Fragment of a square-mesh marble slab
Roman milieu 9th century
Fragment of a marble slab decorated with a network of square meshes of knotted two-lined wicker ribbon with an unworked emergent central square.
Fragment of a marble slab decorated with a network of square meshes of knotted two-lined wicker ribbon with an unworked emergent central square.
Details of work
Catalog entry
The marble slab fragment is unfinished, and the central square emerges only sparingly from the marble ground. The ornamentation, characterized by a typically Roman Carolingian motif from the first half of the ninth century with filled square meshes of knotted two-lined wicker ribbons (Kautzsch 1939; Macchiarella 1976), is devoid of a central iconic design, which the numerous Roman and Latium field attestations in the Spoleto Corpus of early medieval sculpture suggest might have been made of heart-shaped leaves, lilies, crosses with patented arms, stylized palmettes or saplings, Gordian knots, and interwoven skeins. The absence of these motif elements, moreover, can be evinced thanks to the obvious asymmetry between the unworked surface of the only complete quadrilateral and the vertices of the bisected wicker ribbon and the plain frame. The central space of the box, proud of the marble ground after the completion of the interlaced ribbon frame design, would normally have been given a final important, symbolically significant iconic motif by the artisans.
Another example of unfinished decoration can be found in the marble slab with crosses inscribed in intersecting squares forming an eight-pointed star, which is preserved and walled up in the hallway of Palazzo Nardini—or Palazzo del Governo Vecchio—in Rome (Flaminio 2018).

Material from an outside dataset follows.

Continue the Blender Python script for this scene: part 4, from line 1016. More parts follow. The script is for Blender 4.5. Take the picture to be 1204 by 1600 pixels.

The tightly interwoven net and knots with sharp edges are the only elements that might afford us a dating context, as it is comparable to the pluteus fragments in the Santi Quattro Coronati (Melucco Vaccaro 1974, figs. 163 and 166), which can safely be dated to somewhere near the mid-ninth century.
The function of the slab, which came to Palazzo Venezia from excavations in the area of the Palazzetto in 1910–1914, cannot be deduced from the fragment as it is walled in—its thickness can therefore not be ascertained, and the verso is no longer visible. Formally, the carving appears somewhat uncertain, its grooves sometimes deeper and sometimes more superficial, with discontinuous lines that are sometimes crooked and imprecise.
Valentina Brancone
State of conservation
Mediocre. Cropped and chiseled with holes and other nicks.
Restorations and analyses
1999 (cleaning).
Provenance
Unknown. Found during excavations for the Palazzetto, as part of demolition carried out in the area for the relocation of the Palazzetto di Venezia (1910–1914).
Sources and documents
Rome, Archivio del Museo del Palazzo di Venezia, Bulletin, tome IV (handwritten annotation by Federico Hermanin, June 30, 1921);
Rome, Archivio del Museo del Palazzo di Venezia, list of marble fragments throughout Palazzo Venezia (manuscript inventory by Federico Hermanin, no year);
Rome, Archivio del Museo del Palazzo di Venezia, inventory of the sculptures in the lower and upper loggias (manuscript inventory edited by Maria Vittoria Brugnoli, 1973).
References
Kautzsch Rudolf, Die römische Schmuckkunst in Stein vom 6. bis zum 10 Jahrhundert, in «Römisches Jahrbuch für Kunstgeschichte», III, 1939, pp. 3-73;
Melucco Vaccaro Alessandra, La Diocesi di Roma, t. III, La II regione ecclesiastica, Corpus della scultura altomedievale, VII, Spoleto 1974;
Macchiarella Gianclaudio, Note sulla scultura in marmo a Roma tra VIII e IX secolo, in Istituto di Storia dell’Arte dell’Università di Roma (a cura di), Roma e l’età carolingia. Atti delle giornate di studio (Roma, 3-8 maggio 1976), Roma 1976, pp. 289-299;
Latini Massimo, Sculture altomedievali inedite del Museo Nazionale del Palazzo di Venezia in Roma, in «Rivista dell’Istituto Nazionale d’Archeologia e Storia dell’Arte», 57, 2003, pp. 113-152;
Latini Massimo, in Barberini Maria Giulia (a cura di), Tracce di pietra. La collezione dei marmi di Palazzo Venezia, Roma 2008, pp. 175-194, schede 1-29;
Flaminio Roberta, Sulle tracce di un bassorilievo poco conosciuto: la lastra con le croci di Palazzo Nardini al Governo Vecchio (Roma), in Pedone Silvia, Paribeni Andrea (a cura di), «Di Bisanzio dirai ciò che è passato, ciò che passa e che sarà». Scritti in onore di Alessandra Guiglia, t. I, Roma 2018, pp. 299-317.